WEEK 7 - Chapter 16: Monopolistic Competition Flashcards
What is an oligopoly?
A market structure in which only a few sellers offer similar or identical products.
One example is the market for retail groceries. Two large sellers, Coles and Woolworths, together supply around 70 per cent of all dry groceries sold to Australian consumers.
In choosing how much to produce and what price to charge, each firm in an oligopoly is concerned not only with what its competitors are doing but also with how its competitors would react to what it might do.
Monopolistic competition.
A second type of imperfectly competitive market is called monopolistic competition. This describes a market structure in which there are many firms selling products that are similar but not identical.
In a monopolistically competitive market, each firm has a monopoly over the product it makes, but many other firms make similar products that compete for the same customers.
Examples of monopolistic competition.
A moment’s thought reveals a long list of markets with these attributes – books, music, films, smart phone apps, restaurants, furniture and so on.
Attributes of monopolistic competition.
To be more precise, monopolistic competition describes a market with the following attributes:
. Many sellers: There are many firms competing for the same group of customers (can’t collude because there are too many sellers).
. Product differentiation: Each firm produces a product that is at least slightly different from those of other firms. Thus, rather than being a price taker, each firm faces a downward- sloping demand curve.
. Free entry: In the long run, firms can enter (or exit) the market without restriction. Thus, the number of firms in the market adjusts until economic profits are driven to zero.
The four types of market structure.
Number of firms:
. Many firms - monopoly
. Few firms - oligopoly
. Many firms - monopolistic and perfect competition
Types of products:
. Differentiated - monopolistic competition
. Identical products - perfect competition
Monopolistically competitive firm in the short run.
Each firm in a monopolistically competitive market is, in many ways, like a monopoly.

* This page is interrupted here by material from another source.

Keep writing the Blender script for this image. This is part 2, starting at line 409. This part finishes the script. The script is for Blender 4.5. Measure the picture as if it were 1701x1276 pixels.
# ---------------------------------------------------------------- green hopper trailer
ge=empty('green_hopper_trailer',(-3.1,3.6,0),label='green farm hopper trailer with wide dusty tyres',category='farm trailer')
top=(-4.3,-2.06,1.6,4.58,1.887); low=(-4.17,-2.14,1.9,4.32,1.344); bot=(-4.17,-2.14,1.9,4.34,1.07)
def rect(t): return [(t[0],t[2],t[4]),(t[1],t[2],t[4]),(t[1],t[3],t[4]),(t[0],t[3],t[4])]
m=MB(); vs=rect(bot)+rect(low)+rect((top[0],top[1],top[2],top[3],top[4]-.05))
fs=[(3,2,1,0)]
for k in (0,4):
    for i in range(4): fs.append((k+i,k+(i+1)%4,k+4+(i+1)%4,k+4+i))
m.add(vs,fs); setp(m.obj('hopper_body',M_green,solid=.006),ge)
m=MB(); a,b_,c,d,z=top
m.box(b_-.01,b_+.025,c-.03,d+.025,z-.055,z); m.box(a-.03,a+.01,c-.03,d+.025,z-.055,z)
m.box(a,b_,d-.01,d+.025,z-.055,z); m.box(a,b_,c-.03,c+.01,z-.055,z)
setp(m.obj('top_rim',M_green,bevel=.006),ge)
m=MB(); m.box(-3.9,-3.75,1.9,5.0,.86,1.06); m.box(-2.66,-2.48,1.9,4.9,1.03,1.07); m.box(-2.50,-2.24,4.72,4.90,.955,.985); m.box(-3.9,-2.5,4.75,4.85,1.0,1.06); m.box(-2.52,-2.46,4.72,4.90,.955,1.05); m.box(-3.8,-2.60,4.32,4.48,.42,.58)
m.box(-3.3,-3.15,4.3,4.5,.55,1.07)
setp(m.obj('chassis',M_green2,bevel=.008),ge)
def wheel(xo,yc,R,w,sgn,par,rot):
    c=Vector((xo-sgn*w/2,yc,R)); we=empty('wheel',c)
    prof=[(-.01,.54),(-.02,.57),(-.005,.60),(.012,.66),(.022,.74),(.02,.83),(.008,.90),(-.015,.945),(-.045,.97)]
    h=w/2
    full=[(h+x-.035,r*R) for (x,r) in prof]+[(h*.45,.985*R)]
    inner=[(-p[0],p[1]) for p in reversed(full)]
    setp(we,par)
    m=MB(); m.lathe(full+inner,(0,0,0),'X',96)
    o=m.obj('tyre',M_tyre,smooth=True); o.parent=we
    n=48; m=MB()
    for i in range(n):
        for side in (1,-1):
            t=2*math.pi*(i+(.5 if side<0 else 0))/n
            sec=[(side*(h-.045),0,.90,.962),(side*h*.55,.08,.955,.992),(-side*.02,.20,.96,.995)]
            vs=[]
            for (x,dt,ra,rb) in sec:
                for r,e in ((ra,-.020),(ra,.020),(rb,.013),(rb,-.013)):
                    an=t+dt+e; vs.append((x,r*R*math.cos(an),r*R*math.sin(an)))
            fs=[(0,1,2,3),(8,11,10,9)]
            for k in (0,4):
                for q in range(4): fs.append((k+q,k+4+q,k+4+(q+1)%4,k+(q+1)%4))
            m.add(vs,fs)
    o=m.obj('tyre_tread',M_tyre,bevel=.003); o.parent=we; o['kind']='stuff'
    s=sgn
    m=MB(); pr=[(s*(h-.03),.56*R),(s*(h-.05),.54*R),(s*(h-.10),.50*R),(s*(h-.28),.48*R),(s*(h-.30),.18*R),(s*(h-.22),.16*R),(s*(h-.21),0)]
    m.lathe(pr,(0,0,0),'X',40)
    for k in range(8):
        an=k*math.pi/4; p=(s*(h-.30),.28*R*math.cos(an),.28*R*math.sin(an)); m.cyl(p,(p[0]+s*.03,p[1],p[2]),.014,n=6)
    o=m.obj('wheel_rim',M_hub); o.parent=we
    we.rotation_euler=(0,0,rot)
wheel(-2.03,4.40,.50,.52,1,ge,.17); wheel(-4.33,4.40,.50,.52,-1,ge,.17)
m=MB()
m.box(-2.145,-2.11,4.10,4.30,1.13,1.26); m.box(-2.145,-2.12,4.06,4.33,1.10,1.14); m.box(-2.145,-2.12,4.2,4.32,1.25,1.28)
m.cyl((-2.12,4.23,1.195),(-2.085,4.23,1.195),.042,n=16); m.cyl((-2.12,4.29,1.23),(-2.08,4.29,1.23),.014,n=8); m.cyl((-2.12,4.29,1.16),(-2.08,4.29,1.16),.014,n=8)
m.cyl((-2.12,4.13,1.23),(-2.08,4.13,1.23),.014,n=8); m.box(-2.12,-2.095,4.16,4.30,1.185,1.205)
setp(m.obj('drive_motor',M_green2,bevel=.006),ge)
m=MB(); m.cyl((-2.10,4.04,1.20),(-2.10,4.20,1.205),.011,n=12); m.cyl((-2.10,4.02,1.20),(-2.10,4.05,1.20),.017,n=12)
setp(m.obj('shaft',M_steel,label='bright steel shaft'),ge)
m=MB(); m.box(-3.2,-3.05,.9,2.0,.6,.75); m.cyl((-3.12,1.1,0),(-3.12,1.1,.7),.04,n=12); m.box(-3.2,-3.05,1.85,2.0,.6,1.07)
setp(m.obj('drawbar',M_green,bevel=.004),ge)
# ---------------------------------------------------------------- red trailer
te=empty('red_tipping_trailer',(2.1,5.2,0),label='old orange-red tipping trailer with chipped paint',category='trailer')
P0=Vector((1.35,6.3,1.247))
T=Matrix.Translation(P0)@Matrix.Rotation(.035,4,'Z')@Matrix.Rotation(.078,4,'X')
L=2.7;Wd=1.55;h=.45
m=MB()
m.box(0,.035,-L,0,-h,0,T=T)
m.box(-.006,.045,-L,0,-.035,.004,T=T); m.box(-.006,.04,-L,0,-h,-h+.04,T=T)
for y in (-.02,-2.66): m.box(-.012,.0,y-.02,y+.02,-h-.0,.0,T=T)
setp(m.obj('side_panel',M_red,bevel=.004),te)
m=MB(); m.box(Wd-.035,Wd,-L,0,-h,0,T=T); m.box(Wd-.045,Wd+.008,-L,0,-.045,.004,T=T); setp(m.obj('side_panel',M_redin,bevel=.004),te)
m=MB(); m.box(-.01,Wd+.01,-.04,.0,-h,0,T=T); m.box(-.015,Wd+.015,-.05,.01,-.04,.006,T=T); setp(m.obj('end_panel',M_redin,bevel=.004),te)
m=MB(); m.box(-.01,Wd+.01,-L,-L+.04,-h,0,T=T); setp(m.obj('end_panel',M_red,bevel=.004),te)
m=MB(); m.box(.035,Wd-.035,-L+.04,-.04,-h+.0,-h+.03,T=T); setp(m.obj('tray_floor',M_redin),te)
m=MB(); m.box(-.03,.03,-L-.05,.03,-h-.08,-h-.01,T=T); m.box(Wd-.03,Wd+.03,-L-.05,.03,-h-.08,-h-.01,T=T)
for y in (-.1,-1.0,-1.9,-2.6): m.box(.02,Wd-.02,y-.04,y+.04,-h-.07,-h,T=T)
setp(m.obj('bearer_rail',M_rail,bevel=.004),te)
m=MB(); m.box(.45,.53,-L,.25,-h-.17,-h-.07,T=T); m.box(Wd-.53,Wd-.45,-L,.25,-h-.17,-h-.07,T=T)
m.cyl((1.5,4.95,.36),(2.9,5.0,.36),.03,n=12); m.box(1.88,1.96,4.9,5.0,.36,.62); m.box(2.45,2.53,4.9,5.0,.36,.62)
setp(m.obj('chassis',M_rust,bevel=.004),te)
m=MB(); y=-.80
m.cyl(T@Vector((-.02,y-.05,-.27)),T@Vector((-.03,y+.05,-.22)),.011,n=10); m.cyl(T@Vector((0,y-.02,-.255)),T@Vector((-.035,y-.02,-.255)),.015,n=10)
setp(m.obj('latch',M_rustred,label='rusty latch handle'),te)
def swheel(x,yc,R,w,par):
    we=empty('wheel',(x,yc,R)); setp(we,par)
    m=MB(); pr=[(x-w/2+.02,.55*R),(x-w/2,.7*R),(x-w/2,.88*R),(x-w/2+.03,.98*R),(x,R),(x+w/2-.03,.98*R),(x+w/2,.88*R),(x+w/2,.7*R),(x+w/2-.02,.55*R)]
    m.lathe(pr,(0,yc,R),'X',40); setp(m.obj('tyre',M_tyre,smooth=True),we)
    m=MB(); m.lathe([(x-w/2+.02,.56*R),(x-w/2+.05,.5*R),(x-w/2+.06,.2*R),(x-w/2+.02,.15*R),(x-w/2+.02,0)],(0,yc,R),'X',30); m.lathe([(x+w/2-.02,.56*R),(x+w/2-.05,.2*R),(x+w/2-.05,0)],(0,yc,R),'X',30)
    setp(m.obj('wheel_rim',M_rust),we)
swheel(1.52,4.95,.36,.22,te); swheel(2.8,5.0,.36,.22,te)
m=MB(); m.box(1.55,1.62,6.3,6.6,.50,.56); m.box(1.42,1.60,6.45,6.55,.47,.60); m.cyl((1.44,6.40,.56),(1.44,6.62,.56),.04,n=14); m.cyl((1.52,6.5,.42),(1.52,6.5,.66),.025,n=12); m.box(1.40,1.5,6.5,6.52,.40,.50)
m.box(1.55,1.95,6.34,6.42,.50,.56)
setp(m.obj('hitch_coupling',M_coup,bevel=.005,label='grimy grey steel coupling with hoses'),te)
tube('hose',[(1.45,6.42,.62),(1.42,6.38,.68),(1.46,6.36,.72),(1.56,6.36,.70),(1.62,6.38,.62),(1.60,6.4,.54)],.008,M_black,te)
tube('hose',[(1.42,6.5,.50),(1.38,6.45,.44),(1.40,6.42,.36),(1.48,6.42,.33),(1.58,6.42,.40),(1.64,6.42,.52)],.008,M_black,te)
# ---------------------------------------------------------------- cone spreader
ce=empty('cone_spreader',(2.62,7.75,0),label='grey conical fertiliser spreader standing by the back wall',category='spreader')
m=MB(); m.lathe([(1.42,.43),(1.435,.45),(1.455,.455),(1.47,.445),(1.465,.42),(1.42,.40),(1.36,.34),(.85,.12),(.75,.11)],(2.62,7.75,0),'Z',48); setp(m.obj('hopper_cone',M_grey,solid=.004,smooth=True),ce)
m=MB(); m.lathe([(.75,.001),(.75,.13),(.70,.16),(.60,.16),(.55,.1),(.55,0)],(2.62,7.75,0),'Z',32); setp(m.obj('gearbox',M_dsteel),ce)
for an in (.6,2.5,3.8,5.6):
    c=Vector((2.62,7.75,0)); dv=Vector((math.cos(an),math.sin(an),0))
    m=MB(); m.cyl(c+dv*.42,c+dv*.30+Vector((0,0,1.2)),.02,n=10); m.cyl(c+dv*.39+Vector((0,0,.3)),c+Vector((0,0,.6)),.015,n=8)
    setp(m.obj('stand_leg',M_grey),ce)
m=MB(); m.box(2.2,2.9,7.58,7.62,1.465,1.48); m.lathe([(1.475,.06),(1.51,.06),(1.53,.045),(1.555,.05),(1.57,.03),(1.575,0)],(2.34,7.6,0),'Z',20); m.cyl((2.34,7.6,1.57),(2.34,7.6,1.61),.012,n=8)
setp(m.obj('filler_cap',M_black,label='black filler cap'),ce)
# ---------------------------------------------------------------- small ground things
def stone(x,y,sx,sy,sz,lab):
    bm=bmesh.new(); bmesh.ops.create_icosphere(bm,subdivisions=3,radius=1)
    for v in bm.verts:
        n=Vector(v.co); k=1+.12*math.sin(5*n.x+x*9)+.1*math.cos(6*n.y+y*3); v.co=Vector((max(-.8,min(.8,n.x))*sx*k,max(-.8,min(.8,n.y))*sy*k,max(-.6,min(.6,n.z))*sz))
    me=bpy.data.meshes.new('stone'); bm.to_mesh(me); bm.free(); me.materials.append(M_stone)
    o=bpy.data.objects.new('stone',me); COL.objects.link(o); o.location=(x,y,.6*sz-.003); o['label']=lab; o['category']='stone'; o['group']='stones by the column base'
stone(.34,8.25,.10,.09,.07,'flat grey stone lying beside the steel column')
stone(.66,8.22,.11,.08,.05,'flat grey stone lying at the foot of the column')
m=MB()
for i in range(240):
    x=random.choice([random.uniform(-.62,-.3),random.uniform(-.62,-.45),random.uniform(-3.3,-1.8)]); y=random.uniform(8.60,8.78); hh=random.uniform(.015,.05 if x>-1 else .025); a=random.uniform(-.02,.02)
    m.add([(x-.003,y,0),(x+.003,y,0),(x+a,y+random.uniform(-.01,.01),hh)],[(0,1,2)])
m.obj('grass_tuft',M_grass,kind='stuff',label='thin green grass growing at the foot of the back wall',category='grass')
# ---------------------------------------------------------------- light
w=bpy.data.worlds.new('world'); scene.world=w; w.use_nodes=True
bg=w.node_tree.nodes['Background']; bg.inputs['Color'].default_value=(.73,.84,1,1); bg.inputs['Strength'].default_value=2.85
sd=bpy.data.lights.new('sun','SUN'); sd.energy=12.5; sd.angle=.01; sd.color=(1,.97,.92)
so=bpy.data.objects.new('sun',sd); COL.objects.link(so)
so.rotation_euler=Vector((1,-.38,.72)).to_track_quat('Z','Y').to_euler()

Because its product is different from those offered by other firms, it faces a downward-sloping demand curve. (In contrast, a perfectly competitive firm faces a horizontal demand curve at the market price.)
Thus, the monopolistically competitive firm follows a monopolist’s rule for profit maximisation – it chooses the quantity at which marginal revenue equals marginal cost and then uses its demand curve to find the price consistent with that quantity.
The profit-maximising quantity is found at the intersection of the marginal-revenue and marginal-cost curves.
When ATC is above D the P is below ATC, meaning there is a loss. When ATC is below D the P is above ATC, meaning there is profit.
Monopolistically competitive firm in the long-run.
When firms are making profits, new firms have an incentive to enter the market. This entry increases the number of products from which customers can choose and, therefore, reduces the demand faced by each firm already in the market.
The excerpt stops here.